BEGIN RECORDED DATA

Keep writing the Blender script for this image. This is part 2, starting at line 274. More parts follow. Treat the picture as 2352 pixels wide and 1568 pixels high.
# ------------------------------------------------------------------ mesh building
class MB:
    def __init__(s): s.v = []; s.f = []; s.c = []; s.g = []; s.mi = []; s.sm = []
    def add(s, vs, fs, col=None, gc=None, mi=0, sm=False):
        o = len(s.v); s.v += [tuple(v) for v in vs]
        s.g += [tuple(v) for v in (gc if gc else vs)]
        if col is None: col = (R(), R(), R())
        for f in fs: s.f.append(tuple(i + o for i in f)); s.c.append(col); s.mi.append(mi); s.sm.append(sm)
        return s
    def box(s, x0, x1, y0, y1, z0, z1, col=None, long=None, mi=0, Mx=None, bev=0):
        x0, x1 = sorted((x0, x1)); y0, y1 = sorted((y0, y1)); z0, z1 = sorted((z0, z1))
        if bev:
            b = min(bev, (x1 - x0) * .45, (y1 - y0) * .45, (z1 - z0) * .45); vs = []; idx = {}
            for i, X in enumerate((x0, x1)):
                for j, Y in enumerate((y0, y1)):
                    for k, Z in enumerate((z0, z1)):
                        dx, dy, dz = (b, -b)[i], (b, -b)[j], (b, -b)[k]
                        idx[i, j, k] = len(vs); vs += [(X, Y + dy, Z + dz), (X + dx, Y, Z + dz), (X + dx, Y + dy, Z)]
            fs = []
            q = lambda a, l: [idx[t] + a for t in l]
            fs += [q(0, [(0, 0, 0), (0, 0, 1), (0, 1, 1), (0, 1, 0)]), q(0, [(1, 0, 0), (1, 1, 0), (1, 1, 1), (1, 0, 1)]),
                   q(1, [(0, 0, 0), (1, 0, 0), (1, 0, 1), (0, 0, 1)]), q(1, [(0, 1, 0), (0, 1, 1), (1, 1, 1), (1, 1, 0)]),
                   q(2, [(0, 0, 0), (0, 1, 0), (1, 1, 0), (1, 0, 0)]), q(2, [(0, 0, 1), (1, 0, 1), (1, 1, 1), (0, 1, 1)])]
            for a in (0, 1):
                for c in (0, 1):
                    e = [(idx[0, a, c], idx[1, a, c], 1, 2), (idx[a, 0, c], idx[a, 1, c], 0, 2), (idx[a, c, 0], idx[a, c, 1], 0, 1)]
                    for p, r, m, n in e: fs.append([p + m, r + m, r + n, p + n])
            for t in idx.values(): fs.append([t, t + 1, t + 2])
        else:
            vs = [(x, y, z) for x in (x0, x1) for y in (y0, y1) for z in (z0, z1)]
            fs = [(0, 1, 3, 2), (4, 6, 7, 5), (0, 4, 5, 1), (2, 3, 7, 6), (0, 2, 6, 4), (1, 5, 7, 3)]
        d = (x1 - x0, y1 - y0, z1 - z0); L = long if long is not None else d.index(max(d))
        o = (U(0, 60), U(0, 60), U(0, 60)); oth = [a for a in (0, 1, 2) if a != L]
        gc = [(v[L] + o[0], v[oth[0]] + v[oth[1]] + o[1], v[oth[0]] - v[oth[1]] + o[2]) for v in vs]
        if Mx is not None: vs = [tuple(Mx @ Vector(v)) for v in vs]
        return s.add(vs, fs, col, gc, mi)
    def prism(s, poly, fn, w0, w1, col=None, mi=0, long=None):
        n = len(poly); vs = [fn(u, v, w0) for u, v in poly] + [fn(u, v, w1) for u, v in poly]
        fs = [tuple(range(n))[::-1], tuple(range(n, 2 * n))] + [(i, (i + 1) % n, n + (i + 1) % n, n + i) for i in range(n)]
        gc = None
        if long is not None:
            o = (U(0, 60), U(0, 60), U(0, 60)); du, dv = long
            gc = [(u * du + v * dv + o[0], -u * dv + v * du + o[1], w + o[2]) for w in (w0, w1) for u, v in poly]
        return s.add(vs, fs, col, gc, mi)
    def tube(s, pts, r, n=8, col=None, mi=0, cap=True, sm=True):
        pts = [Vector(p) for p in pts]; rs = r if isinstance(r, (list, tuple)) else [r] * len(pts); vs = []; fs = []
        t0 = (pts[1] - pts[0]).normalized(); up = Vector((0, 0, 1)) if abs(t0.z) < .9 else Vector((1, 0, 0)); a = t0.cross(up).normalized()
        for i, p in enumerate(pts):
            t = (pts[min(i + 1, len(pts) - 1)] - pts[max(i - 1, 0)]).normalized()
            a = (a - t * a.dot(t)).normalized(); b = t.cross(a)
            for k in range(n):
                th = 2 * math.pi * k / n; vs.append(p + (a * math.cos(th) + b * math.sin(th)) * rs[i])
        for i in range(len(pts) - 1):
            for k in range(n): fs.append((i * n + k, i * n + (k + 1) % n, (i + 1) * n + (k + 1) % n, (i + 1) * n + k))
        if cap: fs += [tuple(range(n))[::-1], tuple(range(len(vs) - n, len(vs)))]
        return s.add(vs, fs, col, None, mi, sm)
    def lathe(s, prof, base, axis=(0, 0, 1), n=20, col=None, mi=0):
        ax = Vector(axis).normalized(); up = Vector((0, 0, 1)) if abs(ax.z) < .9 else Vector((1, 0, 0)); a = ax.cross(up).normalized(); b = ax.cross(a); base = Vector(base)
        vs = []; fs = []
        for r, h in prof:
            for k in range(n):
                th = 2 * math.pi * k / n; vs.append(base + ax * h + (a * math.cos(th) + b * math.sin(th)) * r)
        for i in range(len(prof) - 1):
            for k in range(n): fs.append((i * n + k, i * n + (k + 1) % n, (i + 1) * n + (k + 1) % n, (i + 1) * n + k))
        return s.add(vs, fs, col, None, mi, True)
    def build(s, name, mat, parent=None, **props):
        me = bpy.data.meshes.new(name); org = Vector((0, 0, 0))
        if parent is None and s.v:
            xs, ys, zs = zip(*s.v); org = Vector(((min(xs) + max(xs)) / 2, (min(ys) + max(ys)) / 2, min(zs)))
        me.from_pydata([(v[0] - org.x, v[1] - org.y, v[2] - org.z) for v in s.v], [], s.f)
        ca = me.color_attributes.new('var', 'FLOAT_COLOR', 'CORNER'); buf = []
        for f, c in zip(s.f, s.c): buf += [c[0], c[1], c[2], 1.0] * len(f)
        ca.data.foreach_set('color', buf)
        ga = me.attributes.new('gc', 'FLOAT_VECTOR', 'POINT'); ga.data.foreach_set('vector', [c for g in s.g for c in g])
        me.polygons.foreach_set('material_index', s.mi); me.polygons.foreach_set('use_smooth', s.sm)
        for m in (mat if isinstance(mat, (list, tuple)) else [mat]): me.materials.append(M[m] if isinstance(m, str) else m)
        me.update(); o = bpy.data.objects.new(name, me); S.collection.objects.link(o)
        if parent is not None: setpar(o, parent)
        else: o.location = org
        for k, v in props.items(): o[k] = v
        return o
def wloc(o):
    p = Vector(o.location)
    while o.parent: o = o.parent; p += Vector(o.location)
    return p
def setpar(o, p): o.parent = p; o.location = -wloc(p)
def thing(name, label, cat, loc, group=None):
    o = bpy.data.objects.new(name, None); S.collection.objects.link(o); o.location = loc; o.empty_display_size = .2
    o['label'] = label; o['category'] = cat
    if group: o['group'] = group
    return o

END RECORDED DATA

## GIVEN TASK
Reproduce the data, keeping every line exactly the same.

## WORKED ANSWER
Keep writing the Blender script for this image. This is part 2, starting at line 274. More parts follow. Treat the picture as 2352 pixels wide and 1568 pixels high.
# ------------------------------------------------------------------ mesh building
class MB:
    def __init__(s): s.v = []; s.f = []; s.c = []; s.g = []; s.mi = []; s.sm = []
    def add(s, vs, fs, col=None, gc=None, mi=0, sm=False):
        o = len(s.v); s.v += [tuple(v) for v in vs]
        s.g += [tuple(v) for v in (gc if gc else vs)]
        if col is None: col = (R(), R(), R())
        for f in fs: s.f.append(tuple(i + o for i in f)); s.c.append(col); s.mi.append(mi); s.sm.append(sm)
        return s
    def box(s, x0, x1, y0, y1, z0, z1, col=None, long=None, mi=0, Mx=None, bev=0):
        x0, x1 = sorted((x0, x1)); y0, y1 = sorted((y0, y1)); z0, z1 = sorted((z0, z1))
        if bev:
            b = min(bev, (x1 - x0) * .45, (y1 - y0) * .45, (z1 - z0) * .45); vs = []; idx = {}
            for i, X in enumerate((x0, x1)):
                for j, Y in enumerate((y0, y1)):
                    for k, Z in enumerate((z0, z1)):
                        dx, dy, dz = (b, -b)[i], (b, -b)[j], (b, -b)[k]
                        idx[i, j, k] = len(vs); vs += [(X, Y + dy, Z + dz), (X + dx, Y, Z + dz), (X + dx, Y + dy, Z)]
            fs = []
            q = lambda a, l: [idx[t] + a for t in l]
            fs += [q(0, [(0, 0, 0), (0, 0, 1), (0, 1, 1), (0, 1, 0)]), q(0, [(1, 0, 0), (1, 1, 0), (1, 1, 1), (1, 0, 1)]),
                   q(1, [(0, 0, 0), (1, 0, 0), (1, 0, 1), (0, 0, 1)]), q(1, [(0, 1, 0), (0, 1, 1), (1, 1, 1), (1, 1, 0)]),
                   q(2, [(0, 0, 0), (0, 1, 0), (1, 1, 0), (1, 0, 0)]), q(2, [(0, 0, 1), (1, 0, 1), (1, 1, 1), (0, 1, 1)])]
            for a in (0, 1):
                for c in (0, 1):
                    e = [(idx[0, a, c], idx[1, a, c], 1, 2), (idx[a, 0, c], idx[a, 1, c], 0, 2), (idx[a, c, 0], idx[a, c, 1], 0, 1)]
                    for p, r, m, n in e: fs.append([p + m, r + m, r + n, p + n])
            for t in idx.values(): fs.append([t, t + 1, t + 2])
        else:
            vs = [(x, y, z) for x in (x0, x1) for y in (y0, y1) for z in (z0, z1)]
            fs = [(0, 1, 3, 2), (4, 6, 7, 5), (0, 4, 5, 1), (2, 3, 7, 6), (0, 2, 6, 4), (1, 5, 7, 3)]
        d = (x1 - x0, y1 - y0, z1 - z0); L = long if long is not None else d.index(max(d))
        o = (U(0, 60), U(0, 60), U(0, 60)); oth = [a for a in (0, 1, 2) if a != L]
        gc = [(v[L] + o[0], v[oth[0]] + v[oth[1]] + o[1], v[oth[0]] - v[oth[1]] + o[2]) for v in vs]
        if Mx is not None: vs = [tuple(Mx @ Vector(v)) for v in vs]
        return s.add(vs, fs, col, gc, mi)
    def prism(s, poly, fn, w0, w1, col=None, mi=0, long=None):
        n = len(poly); vs = [fn(u, v, w0) for u, v in poly] + [fn(u, v, w1) for u, v in poly]
        fs = [tuple(range(n))[::-1], tuple(range(n, 2 * n))] + [(i, (i + 1) % n, n + (i + 1) % n, n + i) for i in range(n)]
        gc = None
        if long is not None:
            o = (U(0, 60), U(0, 60), U(0, 60)); du, dv = long
            gc = [(u * du + v * dv + o[0], -u * dv + v * du + o[1], w + o[2]) for w in (w0, w1) for u, v in poly]
        return s.add(vs, fs, col, gc, mi)
    def tube(s, pts, r, n=8, col=None, mi=0, cap=True, sm=True):
        pts = [Vector(p) for p in pts]; rs = r if isinstance(r, (list, tuple)) else [r] * len(pts); vs = []; fs = []
        t0 = (pts[1] - pts[0]).normalized(); up = Vector((0, 0, 1)) if abs(t0.z) < .9 else Vector((1, 0, 0)); a = t0.cross(up).normalized()
        for i, p in enumerate(pts):
            t = (pts[min(i + 1, len(pts) - 1)] - pts[max(i - 1, 0)]).normalized()
            a = (a - t * a.dot(t)).normalized(); b = t.cross(a)
            for k in range(n):
                th = 2 * math.pi * k / n; vs.append(p + (a * math.cos(th) + b * math.sin(th)) * rs[i])
        for i in range(len(pts) - 1):
            for k in range(n): fs.append((i * n + k, i * n + (k + 1) % n, (i + 1) * n + (k + 1) % n, (i + 1) * n + k))
        if cap: fs += [tuple(range(n))[::-1], tuple(range(len(vs) - n, len(vs)))]
        return s.add(vs, fs, col, None, mi, sm)
    def lathe(s, prof, base, axis=(0, 0, 1), n=20, col=None, mi=0):
        ax = Vector(axis).normalized(); up = Vector((0, 0, 1)) if abs(ax.z) < .9 else Vector((1, 0, 0)); a = ax.cross(up).normalized(); b = ax.cross(a); base = Vector(base)
        vs = []; fs = []
        for r, h in prof:
            for k in range(n):
                th = 2 * math.pi * k / n; vs.append(base + ax * h + (a * math.cos(th) + b * math.sin(th)) * r)
        for i in range(len(prof) - 1):
            for k in range(n): fs.append((i * n + k, i * n + (k + 1) % n, (i + 1) * n + (k + 1) % n, (i + 1) * n + k))
        return s.add(vs, fs, col, None, mi, True)
    def build(s, name, mat, parent=None, **props):
        me = bpy.data.meshes.new(name); org = Vector((0, 0, 0))
        if parent is None and s.v:
            xs, ys, zs = zip(*s.v); org = Vector(((min(xs) + max(xs)) / 2, (min(ys) + max(ys)) / 2, min(zs)))
        me.from_pydata([(v[0] - org.x, v[1] - org.y, v[2] - org.z) for v in s.v], [], s.f)
        ca = me.color_attributes.new('var', 'FLOAT_COLOR', 'CORNER'); buf = []
        for f, c in zip(s.f, s.c): buf += [c[0], c[1], c[2], 1.0] * len(f)
        ca.data.foreach_set('color', buf)
        ga = me.attributes.new('gc', 'FLOAT_VECTOR', 'POINT'); ga.data.foreach_set('vector', [c for g in s.g for c in g])
        me.polygons.foreach_set('material_index', s.mi); me.polygons.foreach_set('use_smooth', s.sm)
        for m in (mat if isinstance(mat, (list, tuple)) else [mat]): me.materials.append(M[m] if isinstance(m, str) else m)
        me.update(); o = bpy.data.objects.new(name, me); S.collection.objects.link(o)
        if parent is not None: setpar(o, parent)
        else: o.location = org
        for k, v in props.items(): o[k] = v
        return o
def wloc(o):
    p = Vector(o.location)
    while o.parent: o = o.parent; p += Vector(o.location)
    return p
def setpar(o, p): o.parent = p; o.location = -wloc(p)
def thing(name, label, cat, loc, group=None):
    o = bpy.data.objects.new(name, None); S.collection.objects.link(o); o.location = loc; o.empty_display_size = .2
    o['label'] = label; o['category'] = cat
    if group: o['group'] = group
    return o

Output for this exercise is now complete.